## Begin
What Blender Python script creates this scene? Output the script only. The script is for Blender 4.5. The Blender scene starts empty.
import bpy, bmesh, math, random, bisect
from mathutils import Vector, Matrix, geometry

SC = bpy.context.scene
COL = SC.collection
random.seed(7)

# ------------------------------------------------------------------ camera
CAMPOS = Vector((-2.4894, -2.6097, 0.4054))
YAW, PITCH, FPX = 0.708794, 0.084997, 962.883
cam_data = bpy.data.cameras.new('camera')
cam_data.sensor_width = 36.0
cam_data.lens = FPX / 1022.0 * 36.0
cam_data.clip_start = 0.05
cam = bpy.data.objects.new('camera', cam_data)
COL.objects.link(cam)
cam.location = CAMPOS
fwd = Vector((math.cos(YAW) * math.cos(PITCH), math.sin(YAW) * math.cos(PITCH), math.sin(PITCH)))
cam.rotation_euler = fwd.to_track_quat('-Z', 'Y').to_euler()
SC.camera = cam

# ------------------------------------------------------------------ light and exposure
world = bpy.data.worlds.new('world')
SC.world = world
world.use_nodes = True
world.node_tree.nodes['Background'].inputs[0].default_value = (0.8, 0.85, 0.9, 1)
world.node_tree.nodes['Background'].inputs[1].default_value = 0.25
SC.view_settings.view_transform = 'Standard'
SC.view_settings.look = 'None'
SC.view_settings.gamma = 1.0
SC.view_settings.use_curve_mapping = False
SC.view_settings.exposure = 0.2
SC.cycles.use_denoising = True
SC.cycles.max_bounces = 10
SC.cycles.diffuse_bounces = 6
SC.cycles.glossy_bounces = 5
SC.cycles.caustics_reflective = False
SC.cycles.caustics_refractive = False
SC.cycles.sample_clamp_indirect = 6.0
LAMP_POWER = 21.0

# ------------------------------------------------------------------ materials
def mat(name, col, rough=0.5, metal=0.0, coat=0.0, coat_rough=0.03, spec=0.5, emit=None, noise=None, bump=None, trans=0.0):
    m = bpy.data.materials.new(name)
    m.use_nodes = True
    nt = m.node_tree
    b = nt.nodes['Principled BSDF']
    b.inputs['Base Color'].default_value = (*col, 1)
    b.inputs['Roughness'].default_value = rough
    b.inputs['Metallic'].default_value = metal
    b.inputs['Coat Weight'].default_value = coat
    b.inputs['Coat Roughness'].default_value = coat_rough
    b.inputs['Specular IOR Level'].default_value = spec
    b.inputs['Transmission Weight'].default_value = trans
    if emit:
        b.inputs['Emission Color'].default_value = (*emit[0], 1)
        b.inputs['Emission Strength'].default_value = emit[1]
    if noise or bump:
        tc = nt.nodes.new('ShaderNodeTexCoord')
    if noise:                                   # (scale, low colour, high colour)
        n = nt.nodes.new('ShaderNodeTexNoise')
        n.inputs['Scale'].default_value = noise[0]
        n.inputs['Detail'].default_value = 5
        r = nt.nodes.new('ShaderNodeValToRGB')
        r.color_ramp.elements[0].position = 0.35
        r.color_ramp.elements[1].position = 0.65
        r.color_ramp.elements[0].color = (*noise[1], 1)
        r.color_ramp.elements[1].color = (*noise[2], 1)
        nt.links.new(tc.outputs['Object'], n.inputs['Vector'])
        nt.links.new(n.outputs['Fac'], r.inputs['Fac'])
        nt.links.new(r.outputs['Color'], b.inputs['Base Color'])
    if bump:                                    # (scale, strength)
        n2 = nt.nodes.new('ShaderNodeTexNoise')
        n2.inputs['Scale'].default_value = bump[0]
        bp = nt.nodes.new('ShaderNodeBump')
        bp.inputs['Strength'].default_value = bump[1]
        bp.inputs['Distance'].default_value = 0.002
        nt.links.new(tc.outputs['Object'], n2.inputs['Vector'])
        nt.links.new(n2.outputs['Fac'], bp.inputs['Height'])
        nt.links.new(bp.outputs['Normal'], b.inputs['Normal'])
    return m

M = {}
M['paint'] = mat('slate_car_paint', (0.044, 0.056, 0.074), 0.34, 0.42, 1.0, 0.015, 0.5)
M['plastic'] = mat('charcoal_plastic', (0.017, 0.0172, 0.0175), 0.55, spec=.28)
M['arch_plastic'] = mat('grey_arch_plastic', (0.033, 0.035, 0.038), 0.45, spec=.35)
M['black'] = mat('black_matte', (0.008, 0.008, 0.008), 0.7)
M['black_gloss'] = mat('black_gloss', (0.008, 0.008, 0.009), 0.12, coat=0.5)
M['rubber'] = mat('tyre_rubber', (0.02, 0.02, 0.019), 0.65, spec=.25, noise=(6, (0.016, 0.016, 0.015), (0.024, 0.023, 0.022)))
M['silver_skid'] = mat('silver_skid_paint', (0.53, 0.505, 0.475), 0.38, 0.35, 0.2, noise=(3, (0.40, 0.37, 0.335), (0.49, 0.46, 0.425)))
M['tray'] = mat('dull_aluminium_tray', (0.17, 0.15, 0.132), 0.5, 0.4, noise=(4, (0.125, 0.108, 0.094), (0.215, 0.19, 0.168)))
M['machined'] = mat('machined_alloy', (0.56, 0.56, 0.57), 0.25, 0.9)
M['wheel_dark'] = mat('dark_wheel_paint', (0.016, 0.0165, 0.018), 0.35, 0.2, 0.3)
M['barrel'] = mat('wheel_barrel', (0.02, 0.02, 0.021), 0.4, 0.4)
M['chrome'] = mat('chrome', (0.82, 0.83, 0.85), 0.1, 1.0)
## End
• Instruction:
Retype the listing. Match it exactly.

• Result of this task:
What Blender Python script creates this scene? Output the script only. The script is for Blender 4.5. The Blender scene starts empty.
import bpy, bmesh, math, random, bisect
from mathutils import Vector, Matrix, geometry

SC = bpy.context.scene
COL = SC.collection
random.seed(7)

# ------------------------------------------------------------------ camera
CAMPOS = Vector((-2.4894, -2.6097, 0.4054))
YAW, PITCH, FPX = 0.708794, 0.084997, 962.883
cam_data = bpy.data.cameras.new('camera')
cam_data.sensor_width = 36.0
cam_data.lens = FPX / 1022.0 * 36.0
cam_data.clip_start = 0.05
cam = bpy.data.objects.new('camera', cam_data)
COL.objects.link(cam)
cam.location = CAMPOS
fwd = Vector((math.cos(YAW) * math.cos(PITCH), math.sin(YAW) * math.cos(PITCH), math.sin(PITCH)))
cam.rotation_euler = fwd.to_track_quat('-Z', 'Y').to_euler()
SC.camera = cam

# ------------------------------------------------------------------ light and exposure
world = bpy.data.worlds.new('world')
SC.world = world
world.use_nodes = True
world.node_tree.nodes['Background'].inputs[0].default_value = (0.8, 0.85, 0.9, 1)
world.node_tree.nodes['Background'].inputs[1].default_value = 0.25
SC.view_settings.view_transform = 'Standard'
SC.view_settings.look = 'None'
SC.view_settings.gamma = 1.0
SC.view_settings.use_curve_mapping = False
SC.view_settings.exposure = 0.2
SC.cycles.use_denoising = True
SC.cycles.max_bounces = 10
SC.cycles.diffuse_bounces = 6
SC.cycles.glossy_bounces = 5
SC.cycles.caustics_reflective = False
SC.cycles.caustics_refractive = False
SC.cycles.sample_clamp_indirect = 6.0
LAMP_POWER = 21.0

# ------------------------------------------------------------------ materials
def mat(name, col, rough=0.5, metal=0.0, coat=0.0, coat_rough=0.03, spec=0.5, emit=None, noise=None, bump=None, trans=0.0):
    m = bpy.data.materials.new(name)
    m.use_nodes = True
    nt = m.node_tree
    b = nt.nodes['Principled BSDF']
    b.inputs['Base Color'].default_value = (*col, 1)
    b.inputs['Roughness'].default_value = rough
    b.inputs['Metallic'].default_value = metal
    b.inputs['Coat Weight'].default_value = coat
    b.inputs['Coat Roughness'].default_value = coat_rough
    b.inputs['Specular IOR Level'].default_value = spec
    b.inputs['Transmission Weight'].default_value = trans
    if emit:
        b.inputs['Emission Color'].default_value = (*emit[0], 1)
        b.inputs['Emission Strength'].default_value = emit[1]
    if noise or bump:
        tc = nt.nodes.new('ShaderNodeTexCoord')
    if noise:                                   # (scale, low colour, high colour)
        n = nt.nodes.new('ShaderNodeTexNoise')
        n.inputs['Scale'].default_value = noise[0]
        n.inputs['Detail'].default_value = 5
        r = nt.nodes.new('ShaderNodeValToRGB')
        r.color_ramp.elements[0].position = 0.35
        r.color_ramp.elements[1].position = 0.65
        r.color_ramp.elements[0].color = (*noise[1], 1)
        r.color_ramp.elements[1].color = (*noise[2], 1)
        nt.links.new(tc.outputs['Object'], n.inputs['Vector'])
        nt.links.new(n.outputs['Fac'], r.inputs['Fac'])
        nt.links.new(r.outputs['Color'], b.inputs['Base Color'])
    if bump:                                    # (scale, strength)
        n2 = nt.nodes.new('ShaderNodeTexNoise')
        n2.inputs['Scale'].default_value = bump[0]
        bp = nt.nodes.new('ShaderNodeBump')
        bp.inputs['Strength'].default_value = bump[1]
        bp.inputs['Distance'].default_value = 0.002
        nt.links.new(tc.outputs['Object'], n2.inputs['Vector'])
        nt.links.new(n2.outputs['Fac'], bp.inputs['Height'])
        nt.links.new(bp.outputs['Normal'], b.inputs['Normal'])
    return m

M = {}
M['paint'] = mat('slate_car_paint', (0.044, 0.056, 0.074), 0.34, 0.42, 1.0, 0.015, 0.5)
M['plastic'] = mat('charcoal_plastic', (0.017, 0.0172, 0.0175), 0.55, spec=.28)
M['arch_plastic'] = mat('grey_arch_plastic', (0.033, 0.035, 0.038), 0.45, spec=.35)
M['black'] = mat('black_matte', (0.008, 0.008, 0.008), 0.7)
M['black_gloss'] = mat('black_gloss', (0.008, 0.008, 0.009), 0.12, coat=0.5)
M['rubber'] = mat('tyre_rubber', (0.02, 0.02, 0.019), 0.65, spec=.25, noise=(6, (0.016, 0.016, 0.015), (0.024, 0.023, 0.022)))
M['silver_skid'] = mat('silver_skid_paint', (0.53, 0.505, 0.475), 0.38, 0.35, 0.2, noise=(3, (0.40, 0.37, 0.335), (0.49, 0.46, 0.425)))
M['tray'] = mat('dull_aluminium_tray', (0.17, 0.15, 0.132), 0.5, 0.4, noise=(4, (0.125, 0.108, 0.094), (0.215, 0.19, 0.168)))
M['machined'] = mat('machined_alloy', (0.56, 0.56, 0.57), 0.25, 0.9)
M['wheel_dark'] = mat('dark_wheel_paint', (0.016, 0.0165, 0.018), 0.35, 0.2, 0.3)
M['barrel'] = mat('wheel_barrel', (0.02, 0.02, 0.021), 0.4, 0.4)
M['chrome'] = mat('chrome', (0.82, 0.83, 0.85), 0.1, 1.0)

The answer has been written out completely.